I want to calculate the divergence of the vector function $F(r,\theta, \phi)=(r^2, rsin\phi, 0)$. I assumed that in order to do this I could just calculat the divergence in spherical coordinates, which would be: $\nabla F(r,\theta, \phi)=2r$.
However, my textbook shows the result in cartesian coordinates as: $$\nabla F=\frac{1}{r^2sin\theta}[\frac{\delta}{\delta r}(r^2sin \theta F_r) + \frac{\delta}{\delta \theta}(r sin \phi F_\theta) + \frac{\delta}{\delta \phi}(rF_\phi)]$$
I've also seen it be appiled here, but they don't really give any context as to where this formula comes from and it's nowhere in any of my textbooks.
Can anyone explain/point me to a good deriviation of this formula?
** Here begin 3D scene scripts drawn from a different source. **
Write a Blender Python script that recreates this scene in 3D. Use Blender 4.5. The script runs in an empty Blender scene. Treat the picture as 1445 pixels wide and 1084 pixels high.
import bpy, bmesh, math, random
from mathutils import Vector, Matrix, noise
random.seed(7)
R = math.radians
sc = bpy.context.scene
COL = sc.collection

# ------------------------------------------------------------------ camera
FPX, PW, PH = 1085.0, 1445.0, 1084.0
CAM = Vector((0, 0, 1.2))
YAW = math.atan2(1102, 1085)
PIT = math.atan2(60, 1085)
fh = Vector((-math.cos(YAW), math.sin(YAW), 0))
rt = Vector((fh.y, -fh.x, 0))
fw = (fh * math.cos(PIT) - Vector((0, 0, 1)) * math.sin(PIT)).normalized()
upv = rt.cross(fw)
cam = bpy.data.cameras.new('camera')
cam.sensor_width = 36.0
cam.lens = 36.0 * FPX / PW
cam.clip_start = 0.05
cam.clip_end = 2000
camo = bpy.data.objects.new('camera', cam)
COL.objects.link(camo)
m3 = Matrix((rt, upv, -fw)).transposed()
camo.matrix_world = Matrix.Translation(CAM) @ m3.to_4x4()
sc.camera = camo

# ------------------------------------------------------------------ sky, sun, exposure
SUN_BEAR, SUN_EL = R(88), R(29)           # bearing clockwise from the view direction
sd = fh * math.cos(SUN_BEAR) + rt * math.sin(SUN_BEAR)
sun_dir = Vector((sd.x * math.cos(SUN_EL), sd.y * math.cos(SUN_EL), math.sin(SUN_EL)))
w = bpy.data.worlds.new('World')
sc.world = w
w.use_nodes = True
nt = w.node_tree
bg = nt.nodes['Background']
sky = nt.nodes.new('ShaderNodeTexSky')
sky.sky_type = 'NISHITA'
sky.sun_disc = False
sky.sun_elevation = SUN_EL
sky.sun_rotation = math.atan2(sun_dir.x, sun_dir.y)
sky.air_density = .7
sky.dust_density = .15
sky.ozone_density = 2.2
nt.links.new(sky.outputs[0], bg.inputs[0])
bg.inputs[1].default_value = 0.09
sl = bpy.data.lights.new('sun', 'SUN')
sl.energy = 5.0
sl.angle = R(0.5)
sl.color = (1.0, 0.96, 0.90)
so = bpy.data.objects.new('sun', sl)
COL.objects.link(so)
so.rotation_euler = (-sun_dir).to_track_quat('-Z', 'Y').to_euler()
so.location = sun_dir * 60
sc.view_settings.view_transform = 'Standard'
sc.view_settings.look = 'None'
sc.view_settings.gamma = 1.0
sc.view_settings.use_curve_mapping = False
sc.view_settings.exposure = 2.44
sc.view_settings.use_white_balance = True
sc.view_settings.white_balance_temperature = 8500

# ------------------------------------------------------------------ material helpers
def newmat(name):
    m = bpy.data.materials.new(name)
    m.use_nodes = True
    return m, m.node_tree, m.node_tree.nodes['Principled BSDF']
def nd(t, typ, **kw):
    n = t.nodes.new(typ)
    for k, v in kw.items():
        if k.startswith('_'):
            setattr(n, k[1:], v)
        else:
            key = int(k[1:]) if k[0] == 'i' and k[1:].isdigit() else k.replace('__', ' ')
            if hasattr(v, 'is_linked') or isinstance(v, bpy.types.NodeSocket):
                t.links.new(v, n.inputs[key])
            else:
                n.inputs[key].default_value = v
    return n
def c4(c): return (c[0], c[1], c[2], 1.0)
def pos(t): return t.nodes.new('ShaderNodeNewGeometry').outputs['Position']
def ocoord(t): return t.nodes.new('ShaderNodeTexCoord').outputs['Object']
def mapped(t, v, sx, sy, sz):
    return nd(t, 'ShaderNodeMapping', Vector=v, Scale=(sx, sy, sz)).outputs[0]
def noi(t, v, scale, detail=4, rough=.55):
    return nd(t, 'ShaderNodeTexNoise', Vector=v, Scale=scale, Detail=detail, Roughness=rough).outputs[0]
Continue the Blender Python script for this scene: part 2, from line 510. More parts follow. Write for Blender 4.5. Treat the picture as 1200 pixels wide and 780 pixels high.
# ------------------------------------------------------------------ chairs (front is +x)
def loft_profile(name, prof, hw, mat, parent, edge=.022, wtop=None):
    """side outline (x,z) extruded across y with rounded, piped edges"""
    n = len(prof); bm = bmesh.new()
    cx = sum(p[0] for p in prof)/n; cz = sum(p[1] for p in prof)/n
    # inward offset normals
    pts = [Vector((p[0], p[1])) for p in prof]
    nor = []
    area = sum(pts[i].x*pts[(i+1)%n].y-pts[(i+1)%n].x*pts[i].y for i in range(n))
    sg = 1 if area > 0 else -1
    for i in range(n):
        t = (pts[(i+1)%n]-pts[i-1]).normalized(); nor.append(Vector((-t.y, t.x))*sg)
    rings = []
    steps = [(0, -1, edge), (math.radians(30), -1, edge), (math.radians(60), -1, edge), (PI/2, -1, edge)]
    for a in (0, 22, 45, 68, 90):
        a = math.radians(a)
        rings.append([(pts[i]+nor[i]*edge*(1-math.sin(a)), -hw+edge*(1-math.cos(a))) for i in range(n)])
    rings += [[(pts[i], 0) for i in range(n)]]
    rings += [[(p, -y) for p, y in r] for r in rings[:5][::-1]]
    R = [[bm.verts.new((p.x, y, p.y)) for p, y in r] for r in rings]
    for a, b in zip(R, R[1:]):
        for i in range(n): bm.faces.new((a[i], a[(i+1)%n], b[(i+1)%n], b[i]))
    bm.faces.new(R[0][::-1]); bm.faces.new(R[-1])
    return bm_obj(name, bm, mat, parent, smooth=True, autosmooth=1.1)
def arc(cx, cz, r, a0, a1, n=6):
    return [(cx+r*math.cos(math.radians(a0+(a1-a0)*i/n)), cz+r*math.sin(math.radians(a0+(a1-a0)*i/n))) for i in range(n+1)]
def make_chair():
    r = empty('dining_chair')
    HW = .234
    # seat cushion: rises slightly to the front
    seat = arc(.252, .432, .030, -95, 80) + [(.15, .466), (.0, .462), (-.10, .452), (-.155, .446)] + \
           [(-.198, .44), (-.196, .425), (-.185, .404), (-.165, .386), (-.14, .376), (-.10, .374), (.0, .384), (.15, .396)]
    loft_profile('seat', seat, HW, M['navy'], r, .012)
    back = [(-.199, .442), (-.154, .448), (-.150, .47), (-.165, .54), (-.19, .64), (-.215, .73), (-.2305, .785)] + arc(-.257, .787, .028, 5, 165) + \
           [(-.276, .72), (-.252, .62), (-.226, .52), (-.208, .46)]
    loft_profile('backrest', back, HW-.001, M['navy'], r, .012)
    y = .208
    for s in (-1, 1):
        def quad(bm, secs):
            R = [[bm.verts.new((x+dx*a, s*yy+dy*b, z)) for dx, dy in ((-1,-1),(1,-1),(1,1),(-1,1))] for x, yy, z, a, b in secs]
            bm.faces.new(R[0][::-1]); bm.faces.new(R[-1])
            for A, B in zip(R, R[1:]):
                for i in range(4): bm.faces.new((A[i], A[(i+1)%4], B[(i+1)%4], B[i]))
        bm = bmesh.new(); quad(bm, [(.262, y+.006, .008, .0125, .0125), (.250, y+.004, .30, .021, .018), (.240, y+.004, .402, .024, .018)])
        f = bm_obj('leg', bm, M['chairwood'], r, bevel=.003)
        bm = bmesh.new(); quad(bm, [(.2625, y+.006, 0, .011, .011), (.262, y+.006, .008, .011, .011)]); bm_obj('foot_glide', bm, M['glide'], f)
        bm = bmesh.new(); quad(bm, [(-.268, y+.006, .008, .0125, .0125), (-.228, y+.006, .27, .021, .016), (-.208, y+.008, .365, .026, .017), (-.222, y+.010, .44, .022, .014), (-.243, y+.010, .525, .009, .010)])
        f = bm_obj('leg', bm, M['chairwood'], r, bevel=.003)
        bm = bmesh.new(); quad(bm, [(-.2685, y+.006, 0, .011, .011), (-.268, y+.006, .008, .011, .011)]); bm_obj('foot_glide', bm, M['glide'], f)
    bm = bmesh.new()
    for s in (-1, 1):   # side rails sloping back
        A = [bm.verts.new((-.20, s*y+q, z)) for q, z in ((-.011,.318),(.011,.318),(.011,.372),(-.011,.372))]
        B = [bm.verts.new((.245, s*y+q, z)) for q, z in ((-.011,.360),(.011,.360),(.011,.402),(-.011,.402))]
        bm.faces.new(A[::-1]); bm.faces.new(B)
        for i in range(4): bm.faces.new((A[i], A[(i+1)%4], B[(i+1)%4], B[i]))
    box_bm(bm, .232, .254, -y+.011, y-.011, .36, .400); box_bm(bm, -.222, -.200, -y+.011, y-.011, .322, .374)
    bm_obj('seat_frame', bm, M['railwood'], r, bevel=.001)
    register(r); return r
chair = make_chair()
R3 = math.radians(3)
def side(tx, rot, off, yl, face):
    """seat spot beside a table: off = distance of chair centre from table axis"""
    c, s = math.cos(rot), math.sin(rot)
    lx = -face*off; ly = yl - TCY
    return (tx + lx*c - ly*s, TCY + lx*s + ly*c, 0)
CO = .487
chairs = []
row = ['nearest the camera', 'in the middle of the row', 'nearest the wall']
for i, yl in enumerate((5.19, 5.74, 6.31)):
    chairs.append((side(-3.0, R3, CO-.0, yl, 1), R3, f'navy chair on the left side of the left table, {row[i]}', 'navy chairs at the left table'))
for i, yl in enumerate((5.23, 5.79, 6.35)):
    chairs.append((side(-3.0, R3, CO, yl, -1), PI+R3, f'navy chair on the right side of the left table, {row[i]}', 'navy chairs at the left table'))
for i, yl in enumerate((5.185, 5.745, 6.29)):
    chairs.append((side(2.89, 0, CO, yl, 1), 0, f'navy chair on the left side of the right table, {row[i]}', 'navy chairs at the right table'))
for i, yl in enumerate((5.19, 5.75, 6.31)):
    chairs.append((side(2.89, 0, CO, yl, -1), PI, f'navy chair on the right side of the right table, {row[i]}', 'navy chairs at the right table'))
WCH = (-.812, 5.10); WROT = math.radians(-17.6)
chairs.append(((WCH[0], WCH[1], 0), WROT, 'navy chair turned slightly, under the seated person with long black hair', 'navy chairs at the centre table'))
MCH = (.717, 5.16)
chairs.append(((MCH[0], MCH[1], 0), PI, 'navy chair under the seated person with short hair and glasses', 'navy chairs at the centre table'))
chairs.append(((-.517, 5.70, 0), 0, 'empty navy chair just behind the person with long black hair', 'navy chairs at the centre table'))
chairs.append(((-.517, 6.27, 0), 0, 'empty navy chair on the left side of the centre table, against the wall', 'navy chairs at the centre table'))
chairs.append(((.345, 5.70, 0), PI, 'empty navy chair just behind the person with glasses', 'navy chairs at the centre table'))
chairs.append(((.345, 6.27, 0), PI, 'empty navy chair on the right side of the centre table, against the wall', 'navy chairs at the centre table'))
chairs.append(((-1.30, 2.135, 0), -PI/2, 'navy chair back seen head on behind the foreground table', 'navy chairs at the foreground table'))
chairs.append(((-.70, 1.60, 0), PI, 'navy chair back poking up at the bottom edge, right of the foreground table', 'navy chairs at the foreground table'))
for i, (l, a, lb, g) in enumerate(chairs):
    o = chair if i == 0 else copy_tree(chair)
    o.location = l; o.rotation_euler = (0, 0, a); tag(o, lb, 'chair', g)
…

Also why don't we take the divergent in the same coordinate system as the vector function?
This formula comes from the chain rule, essentially. Suppose $F(r,\theta,\phi) = (F_r,F_\theta,F_\phi)$ is a vector field given in spherical coordinates (I assume this is what you mean by the notations $F_r,F_\theta,F_\phi$).
Vector fields are properly understood as differential operators. When applied to a function $g$, it means the directional derivative: $$ F \cdot g = F_r \frac{\partial g}{\partial r} + F_\theta \frac{\partial g}{\partial \theta} + F_\phi \frac{\partial g}{\partial \phi} \tag{1} $$
If we want to change to Cartesian coordinates and write $F = (F_x,F_y,F_z)$, then this would mean that for any function $g$, $$ F \cdot g = F_x \frac{\partial g}{\partial x} + F_y \frac{\partial g}{\partial y} + F_z \frac{\partial g}{\partial z} \tag{2} $$ You can use the chain rule to relate the two expressions. For instance, $$ \frac{\partial g}{\partial r} = \frac{\partial g}{\partial x} \frac{\partial x}{\partial r} + \frac{\partial g}{\partial y} \frac{\partial y}{\partial r} + \frac{\partial g}{\partial z} \frac{\partial z}{\partial r} $$
Do the same thing for $\frac{\partial g}{\partial \theta}$ and $\frac{\partial g}{\partial \phi}$ and plug into equation (1), regroup the terms, and compare with equation (2), and you'll see:
$$ F_x = F_r \frac{\partial x}{\partial r} + F_\theta \frac{\partial x}{\partial \theta} + F_\phi \frac{\partial x}{\partial \phi}, $$ and similarly for $F_y$ and $F_z$. Using the well-known formulas: $$ \begin {align*} x &= r \sin(\theta) \cos(\phi) \\ y &= r \sin(\theta) \sin(\phi) \\ z &= r \cos(\theta) \end {align*} $$ and taking the partial derivatives, you'll see that
$$ F_x = F_r \sin(\theta) \cos(\phi) + F_\theta r \cos(\theta) \cos(\phi) - F_\phi r \sin(\theta) \sin(\phi) $$ and similarly for $F_y$ and $F_z$. So you have to compute the divergence as: $$ \nabla \cdot F = \frac{\partial F_x}{\partial x} + \frac{\partial F_y}{\partial y} + \frac{\partial F_z}{\partial z} $$
We've just computed $F_x, F_y, F_z$ in terms of $F_r,F_\theta,F_\phi$. Finally, you should use the chain rule again to evaluate $\frac{\partial F_x}{\partial x}$, etc, in terms of partial derivatives with respect to $r,\theta,\phi$. And you should get the expression you asked about in your post.